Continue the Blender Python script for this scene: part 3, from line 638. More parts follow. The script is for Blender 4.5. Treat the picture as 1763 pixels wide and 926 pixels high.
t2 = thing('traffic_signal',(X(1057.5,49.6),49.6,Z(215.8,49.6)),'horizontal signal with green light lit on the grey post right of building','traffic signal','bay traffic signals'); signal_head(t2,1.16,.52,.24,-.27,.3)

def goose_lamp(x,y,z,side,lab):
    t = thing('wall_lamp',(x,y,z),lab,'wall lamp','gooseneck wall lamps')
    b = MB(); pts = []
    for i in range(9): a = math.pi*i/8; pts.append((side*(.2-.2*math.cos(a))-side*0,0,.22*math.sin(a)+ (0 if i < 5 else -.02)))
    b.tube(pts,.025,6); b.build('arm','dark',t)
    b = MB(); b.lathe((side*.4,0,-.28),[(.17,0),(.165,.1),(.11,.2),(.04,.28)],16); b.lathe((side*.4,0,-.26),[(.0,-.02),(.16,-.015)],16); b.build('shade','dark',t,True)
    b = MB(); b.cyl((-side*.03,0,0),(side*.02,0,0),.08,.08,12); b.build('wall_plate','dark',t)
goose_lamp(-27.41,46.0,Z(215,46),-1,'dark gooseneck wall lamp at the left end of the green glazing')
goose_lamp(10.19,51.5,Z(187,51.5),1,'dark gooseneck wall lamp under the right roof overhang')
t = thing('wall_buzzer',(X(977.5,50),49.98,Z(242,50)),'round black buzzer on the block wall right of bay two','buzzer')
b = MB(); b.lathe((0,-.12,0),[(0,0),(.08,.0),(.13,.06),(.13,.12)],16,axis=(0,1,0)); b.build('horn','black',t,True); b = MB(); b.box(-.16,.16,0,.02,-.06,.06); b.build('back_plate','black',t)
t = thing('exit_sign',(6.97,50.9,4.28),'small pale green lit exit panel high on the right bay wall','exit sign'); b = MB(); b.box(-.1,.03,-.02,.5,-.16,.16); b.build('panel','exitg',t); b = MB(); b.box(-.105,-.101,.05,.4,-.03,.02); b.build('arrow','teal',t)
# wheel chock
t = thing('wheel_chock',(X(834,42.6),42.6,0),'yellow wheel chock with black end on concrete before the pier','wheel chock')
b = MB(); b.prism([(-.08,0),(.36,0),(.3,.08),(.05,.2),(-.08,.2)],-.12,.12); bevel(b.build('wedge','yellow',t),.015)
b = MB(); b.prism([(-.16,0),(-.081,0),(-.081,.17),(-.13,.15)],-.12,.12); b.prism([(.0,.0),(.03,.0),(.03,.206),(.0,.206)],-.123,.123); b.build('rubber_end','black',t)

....

Using the data above, output each line exactly.

Continue the Blender Python script for this scene: part 3, from line 638. More parts follow. The script is for Blender 4.5. Treat the picture as 1763 pixels wide and 926 pixels high.
t2 = thing('traffic_signal',(X(1057.5,49.6),49.6,Z(215.8,49.6)),'horizontal signal with green light lit on the grey post right of building','traffic signal','bay traffic signals'); signal_head(t2,1.16,.52,.24,-.27,.3)

def goose_lamp(x,y,z,side,lab):
    t = thing('wall_lamp',(x,y,z),lab,'wall lamp','gooseneck wall lamps')
    b = MB(); pts = []
    for i in range(9): a = math.pi*i/8; pts.append((side*(.2-.2*math.cos(a))-side*0,0,.22*math.sin(a)+ (0 if i < 5 else -.02)))
    b.tube(pts,.025,6); b.build('arm','dark',t)
    b = MB(); b.lathe((side*.4,0,-.28),[(.17,0),(.165,.1),(.11,.2),(.04,.28)],16); b.lathe((side*.4,0,-.26),[(.0,-.02),(.16,-.015)],16); b.build('shade','dark',t,True)
    b = MB(); b.cyl((-side*.03,0,0),(side*.02,0,0),.08,.08,12); b.build('wall_plate','dark',t)
goose_lamp(-27.41,46.0,Z(215,46),-1,'dark gooseneck wall lamp at the left end of the green glazing')
goose_lamp(10.19,51.5,Z(187,51.5),1,'dark gooseneck wall lamp under the right roof overhang')
t = thing('wall_buzzer',(X(977.5,50),49.98,Z(242,50)),'round black buzzer on the block wall right of bay two','buzzer')
b = MB(); b.lathe((0,-.12,0),[(0,0),(.08,.0),(.13,.06),(.13,.12)],16,axis=(0,1,0)); b.build('horn','black',t,True); b = MB(); b.box(-.16,.16,0,.02,-.06,.06); b.build('back_plate','black',t)
t = thing('exit_sign',(6.97,50.9,4.28),'small pale green lit exit panel high on the right bay wall','exit sign'); b = MB(); b.box(-.1,.03,-.02,.5,-.16,.16); b.build('panel','exitg',t); b = MB(); b.box(-.105,-.101,.05,.4,-.03,.02); b.build('arrow','teal',t)
# wheel chock
t = thing('wheel_chock',(X(834,42.6),42.6,0),'yellow wheel chock with black end on concrete before the pier','wheel chock')
b = MB(); b.prism([(-.08,0),(.36,0),(.3,.08),(.05,.2),(-.08,.2)],-.12,.12); bevel(b.build('wedge','yellow',t),.015)
b = MB(); b.prism([(-.16,0),(-.081,0),(-.081,.17),(-.13,.15)],-.12,.12); b.prism([(.0,.0),(.03,.0),(.03,.206),(.0,.206)],-.123,.123); b.build('rubber_end','black',t)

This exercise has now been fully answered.